(begin)
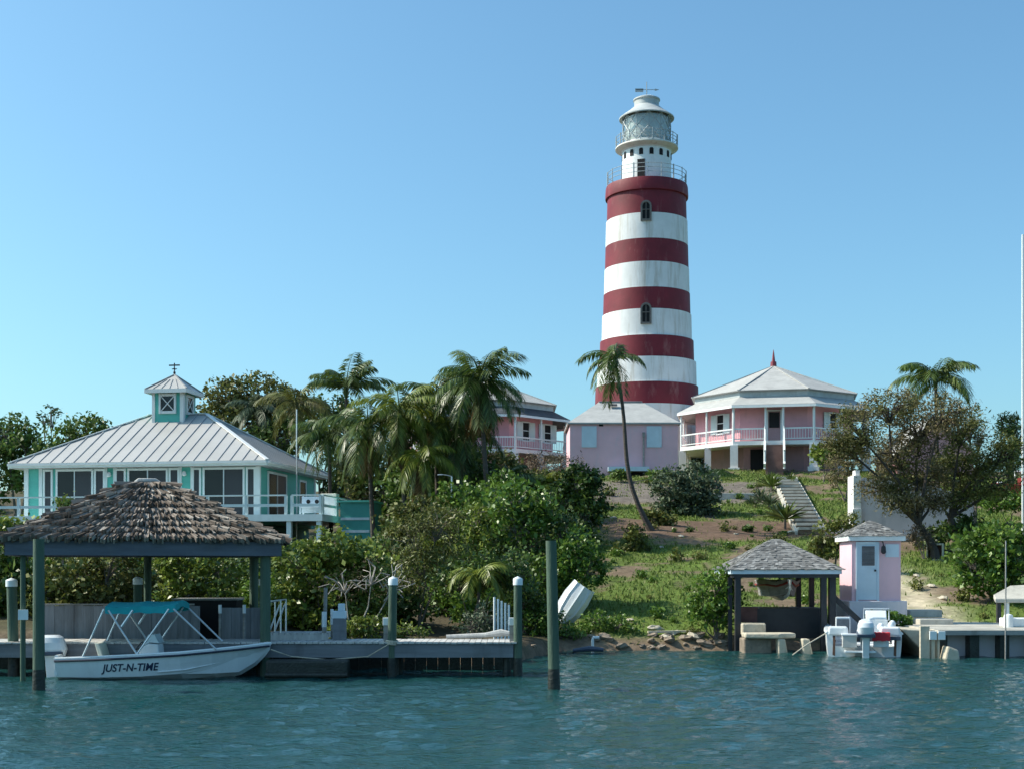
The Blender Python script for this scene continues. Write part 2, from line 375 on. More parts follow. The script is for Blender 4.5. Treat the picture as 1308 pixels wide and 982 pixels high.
# ------------------------------------------------------------------ water: real small waves near the view, flat to the horizon
wx = axis([(-9000,-1000,2000),(-1000,-100,150),(-100,-22,6),(-22,24,.13),(24,100,6),(100,1000,150),(1000,9000,2000)])
wy = axis([(-9000,-1000,2000),(-1000,-20,140),(-20,11,1.5),(11,41,.11),(41,100,6),(100,1000,150),(1000,12000,2200)])
WXg, WYg = np.meshgrid(wx, wy); WZg = np.zeros(WXg.shape); rs = np.random.RandomState(7)
fade = sstep(-30,-21,WXg)*(1-sstep(23,30,WXg))*sstep(9,12,WYg)*(1-sstep(40.5,46,WYg))
patch = .55 + .9*fbm(WXg, WYg*1.0, 77, 5.0)
for i in range(60):
    lam = .30*(1.5/.30)**(rs.rand()**1.6); a = R(-75) + rs.normal()*R(42)
    k = 2*math.pi/lam; ph = rs.rand()*6.28; am = .0041*lam**.82
    WZg += am*np.sin(k*(math.cos(a)*WXg+math.sin(a)*WYg)+ph + .8*np.sin(.35*k*(math.sin(a)*WXg-math.cos(a)*WYg)+ph*2))
WZg = np.sign(WZg)*np.abs(WZg)**1.0*fade*patch
me = bpy.data.meshes.new("water"); nxw, nyw = len(wx), len(wy)
idx = np.arange(nxw*nyw).reshape(nyw, nxw)
fa = np.stack([idx[:-1,:-1], idx[:-1,1:], idx[1:,1:], idx[1:,:-1]], -1).reshape(-1, 4)
me.from_pydata(np.stack([WXg,WYg,WZg],-1).reshape(-1,3).tolist(), [], fa.tolist())
me.polygons.foreach_set('use_smooth', [True]*len(me.polygons))
m, n, l, bs = newmat("harbour_water")
bs.inputs['Base Color'].default_value = (.010,.050,.050,1); bs.inputs['Roughness'].default_value = .05; bs.inputs['IOR'].default_value = 1.33
tc = n.new("ShaderNodeTexCoord")
nz = n.new("ShaderNodeTexNoise"); nz.inputs['Scale'].default_value = 8.5; nz.inputs['Detail'].default_value = 5
mp = n.new("ShaderNodeMapping"); mp.inputs['Scale'].default_value = (.75,1.3,1); l.new(tc.outputs['Object'], mp.inputs[0]); l.new(mp.outputs[0], nz.inputs['Vector'])
bp = n.new("ShaderNodeBump"); bp.inputs['Strength'].default_value = .85; bp.inputs['Distance'].default_value = .042
l.new(nz.outputs['Fac'], bp.inputs['Height']); l.new(bp.outputs[0], bs.inputs['Normal'])
me.materials.append(m)
water = bpy.data.objects.new("water", me); col.objects.link(water); tag(water, "rippled teal harbour water", kind="structure")
# ------------------------------------------------------------------ lighthouse
def sheet(mb, pts, mat=0): return mb.add(pts, [tuple(range(len(pts)))], mat)

LX, LY = PX(826, 100), 100.0
LG = H(LX, LY) - .1
lh = thing("lighthouse", "tall lighthouse banded red and white with a glazed lantern on top", "lighthouse", (LX, LY, LG))
q = .0588
zf = lambda py: CH + (HY-py)*(LY-3.3)/F - LG
bands = [(600,488+28,66.6,0),(516,488,65.8,1),(488,456,63.2,0),(456,428,60.0,1),(428,394,57.2,0),(394,366,55.4,1),(366,333,54.2,0),(333,303,53.0,1),(303,270,52.2,0),(270,240,50.6,1)]
prof = []; mats = []
prof.append((bands[0][2]*q+.1, -.5))
for i, (pa, pb, r, c) in enumerate(bands):
    r0 = r*q + .012; r1 = r*q - .03
    if i == 0: prof[0] = (r0+.1, -.6)
    else:
        prof.append((r0, zf(pa)+.02)); mats.append(c)
    prof.append((r1, zf(pb)+.02)); mats.append(c)
prof += [(52.6*q, zf(239.5)),(52.9*q, zf(237)),(52.3*q, zf(226)),(51.6*q, zf(223.5)),(20*q, zf(223.2))]; mats += [1,1,1,1,1]
mb = MB(); mb.lathe(prof, 96, mats=mats); mb.build("tower", [M['tower_white'], M['tower_red']], lh, smooth=True)
def tower_window(ang, pt, pb, w, r, stone, glassm):
    n = Vector((math.cos(ang), math.sin(ang), 0)); t = Vector((-n.y, n.x, 0))
    z0, z1 = zf(pb), zf(pt); hw = w/2; c = n*r
    def arch(hw, z0, z1, out):
        pts = [c+n*out+t*-hw+Vector((0,0,z0)), c+n*out+t*hw+Vector((0,0,z0))]
        for k in range(9):
            a = math.pi*k/8; pts.append(c+n*out+t*(hw*math.cos(a))+Vector((0,0,z1-hw+hw*math.sin(a))))
        return pts
    mb = MB(); o_ = arch(hw, z0, z1, .12); i_ = arch(hw*.66, z0+.12, z1-hw*.34, .12); ib = arch(hw*.66, z0+.12, z1-hw*.34, -.1); ob = arch(hw, z0, z1, -.3)
    nn = len(o_)
    mb.add(o_+i_+ib+ob, [(k,(k+1)%nn,nn+(k+1)%nn,nn+k) for k in range(nn)] + [(nn+k,nn+(k+1)%nn,2*nn+(k+1)%nn,2*nn+k) for k in range(nn)] + [(3*nn+k,3*nn+(k+1)%nn,(k+1)%nn,k) for k in range(nn)])
    f = mb.build("window", stone, lh)
    p = MB(); sheet(p, arch(hw*.66, z0+.12, z1-hw*.34, .03)); p.build("pane", glassm, f)
    b = MB(); b.bar(c+n*.06+Vector((0,0,z0+.12)), c+n*.06+Vector((0,0,z1-hw*.34)), .05); b.bar(c+n*.06+t*-hw*.66+Vector((0,0,z0+(z1-z0)*.55)), c+n*.06+t*hw*.66+Vector((0,0,z0+(z1-z0)*.55)), .05); b.build("glazing_bar", stone, f)
wa = math.atan2(-LY, -LX) - R(.8)
tower_window(wa, 255, 281, .80, 52.3*q, M['stone'], M['dark'])
tower_window(wa, 387, 414, .80, 57.4*q, M['stone'], M['dark'])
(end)
Task statement:
Reproduce the data above in full, exactly as it is, with the pictures left out.

The completed task:
The Blender Python script for this scene continues. Write part 2, from line 375 on. More parts follow. The script is for Blender 4.5. Treat the picture as 1308 pixels wide and 982 pixels high.
# ------------------------------------------------------------------ water: real small waves near the view, flat to the horizon
wx = axis([(-9000,-1000,2000),(-1000,-100,150),(-100,-22,6),(-22,24,.13),(24,100,6),(100,1000,150),(1000,9000,2000)])
wy = axis([(-9000,-1000,2000),(-1000,-20,140),(-20,11,1.5),(11,41,.11),(41,100,6),(100,1000,150),(1000,12000,2200)])
WXg, WYg = np.meshgrid(wx, wy); WZg = np.zeros(WXg.shape); rs = np.random.RandomState(7)
fade = sstep(-30,-21,WXg)*(1-sstep(23,30,WXg))*sstep(9,12,WYg)*(1-sstep(40.5,46,WYg))
patch = .55 + .9*fbm(WXg, WYg*1.0, 77, 5.0)
for i in range(60):
    lam = .30*(1.5/.30)**(rs.rand()**1.6); a = R(-75) + rs.normal()*R(42)
    k = 2*math.pi/lam; ph = rs.rand()*6.28; am = .0041*lam**.82
    WZg += am*np.sin(k*(math.cos(a)*WXg+math.sin(a)*WYg)+ph + .8*np.sin(.35*k*(math.sin(a)*WXg-math.cos(a)*WYg)+ph*2))
WZg = np.sign(WZg)*np.abs(WZg)**1.0*fade*patch
me = bpy.data.meshes.new("water"); nxw, nyw = len(wx), len(wy)
idx = np.arange(nxw*nyw).reshape(nyw, nxw)
fa = np.stack([idx[:-1,:-1], idx[:-1,1:], idx[1:,1:], idx[1:,:-1]], -1).reshape(-1, 4)
me.from_pydata(np.stack([WXg,WYg,WZg],-1).reshape(-1,3).tolist(), [], fa.tolist())
me.polygons.foreach_set('use_smooth', [True]*len(me.polygons))
m, n, l, bs = newmat("harbour_water")
bs.inputs['Base Color'].default_value = (.010,.050,.050,1); bs.inputs['Roughness'].default_value = .05; bs.inputs['IOR'].default_value = 1.33
tc = n.new("ShaderNodeTexCoord")
nz = n.new("ShaderNodeTexNoise"); nz.inputs['Scale'].default_value = 8.5; nz.inputs['Detail'].default_value = 5
mp = n.new("ShaderNodeMapping"); mp.inputs['Scale'].default_value = (.75,1.3,1); l.new(tc.outputs['Object'], mp.inputs[0]); l.new(mp.outputs[0], nz.inputs['Vector'])
bp = n.new("ShaderNodeBump"); bp.inputs['Strength'].default_value = .85; bp.inputs['Distance'].default_value = .042
l.new(nz.outputs['Fac'], bp.inputs['Height']); l.new(bp.outputs[0], bs.inputs['Normal'])
me.materials.append(m)
water = bpy.data.objects.new("water", me); col.objects.link(water); tag(water, "rippled teal harbour water", kind="structure")
# ------------------------------------------------------------------ lighthouse
def sheet(mb, pts, mat=0): return mb.add(pts, [tuple(range(len(pts)))], mat)

LX, LY = PX(826, 100), 100.0
LG = H(LX, LY) - .1
lh = thing("lighthouse", "tall lighthouse banded red and white with a glazed lantern on top", "lighthouse", (LX, LY, LG))
q = .0588
zf = lambda py: CH + (HY-py)*(LY-3.3)/F - LG
bands = [(600,488+28,66.6,0),(516,488,65.8,1),(488,456,63.2,0),(456,428,60.0,1),(428,394,57.2,0),(394,366,55.4,1),(366,333,54.2,0),(333,303,53.0,1),(303,270,52.2,0),(270,240,50.6,1)]
prof = []; mats = []
prof.append((bands[0][2]*q+.1, -.5))
for i, (pa, pb, r, c) in enumerate(bands):
    r0 = r*q + .012; r1 = r*q - .03
    if i == 0: prof[0] = (r0+.1, -.6)
    else:
        prof.append((r0, zf(pa)+.02)); mats.append(c)
    prof.append((r1, zf(pb)+.02)); mats.append(c)
prof += [(52.6*q, zf(239.5)),(52.9*q, zf(237)),(52.3*q, zf(226)),(51.6*q, zf(223.5)),(20*q, zf(223.2))]; mats += [1,1,1,1,1]
mb = MB(); mb.lathe(prof, 96, mats=mats); mb.build("tower", [M['tower_white'], M['tower_red']], lh, smooth=True)
def tower_window(ang, pt, pb, w, r, stone, glassm):
    n = Vector((math.cos(ang), math.sin(ang), 0)); t = Vector((-n.y, n.x, 0))
    z0, z1 = zf(pb), zf(pt); hw = w/2; c = n*r
    def arch(hw, z0, z1, out):
        pts = [c+n*out+t*-hw+Vector((0,0,z0)), c+n*out+t*hw+Vector((0,0,z0))]
        for k in range(9):
            a = math.pi*k/8; pts.append(c+n*out+t*(hw*math.cos(a))+Vector((0,0,z1-hw+hw*math.sin(a))))
        return pts
    mb = MB(); o_ = arch(hw, z0, z1, .12); i_ = arch(hw*.66, z0+.12, z1-hw*.34, .12); ib = arch(hw*.66, z0+.12, z1-hw*.34, -.1); ob = arch(hw, z0, z1, -.3)
    nn = len(o_)
    mb.add(o_+i_+ib+ob, [(k,(k+1)%nn,nn+(k+1)%nn,nn+k) for k in range(nn)] + [(nn+k,nn+(k+1)%nn,2*nn+(k+1)%nn,2*nn+k) for k in range(nn)] + [(3*nn+k,3*nn+(k+1)%nn,(k+1)%nn,k) for k in range(nn)])
    f = mb.build("window", stone, lh)
    p = MB(); sheet(p, arch(hw*.66, z0+.12, z1-hw*.34, .03)); p.build("pane", glassm, f)
    b = MB(); b.bar(c+n*.06+Vector((0,0,z0+.12)), c+n*.06+Vector((0,0,z1-hw*.34)), .05); b.bar(c+n*.06+t*-hw*.66+Vector((0,0,z0+(z1-z0)*.55)), c+n*.06+t*hw*.66+Vector((0,0,z0+(z1-z0)*.55)), .05); b.build("glazing_bar", stone, f)
wa = math.atan2(-LY, -LX) - R(.8)
tower_window(wa, 255, 281, .80, 52.3*q, M['stone'], M['dark'])
tower_window(wa, 387, 414, .80, 57.4*q, M['stone'], M['dark'])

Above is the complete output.